What this means for technologists, procurement leaders, and security teams

  • Technologists and security teams: Natoma enforces identity verification, access policies, and audit controls at the level of individual tool calls — the specific controls teams will need to validate as they integrate agentic workflows into Slack, Google Drive, Jira, CRM systems, and other SaaS tools.
  • Procurement and IT leaders: The addition of Natoma — and the concurrent five‑year, $6 billion AWS agreement — will be a procurement consideration, combining a gateway for agent actions with substantial cloud compute commitments and a string of recent Snowflake acquisitions that collectively aim to expand agentic capabilities into everyday applications.
  • Enterprise users and product managers: Snowflake frames the integration as a way to reduce context switching by letting users perform routine tasks from a governed environment inside Snowflake Intelligence or Coco, but the promise will depend on how well the announced governance, observability, and policy enforcement work in practice.

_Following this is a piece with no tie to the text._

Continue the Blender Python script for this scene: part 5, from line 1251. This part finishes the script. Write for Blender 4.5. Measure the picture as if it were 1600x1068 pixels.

Snowflake presents Natoma as the layer that can let AI agents act across applications while preserving enterprise controls. The company has not disclosed purchase price, and the deal remains subject to customary regulatory and closing conditions. Whether the combination of MCP, Natoma's gateway, and Snowflake's suite of AI products will deliver the controlled, cross‑application automation Ramaswamy promises is now a test that customers, security teams, and the market will be watching.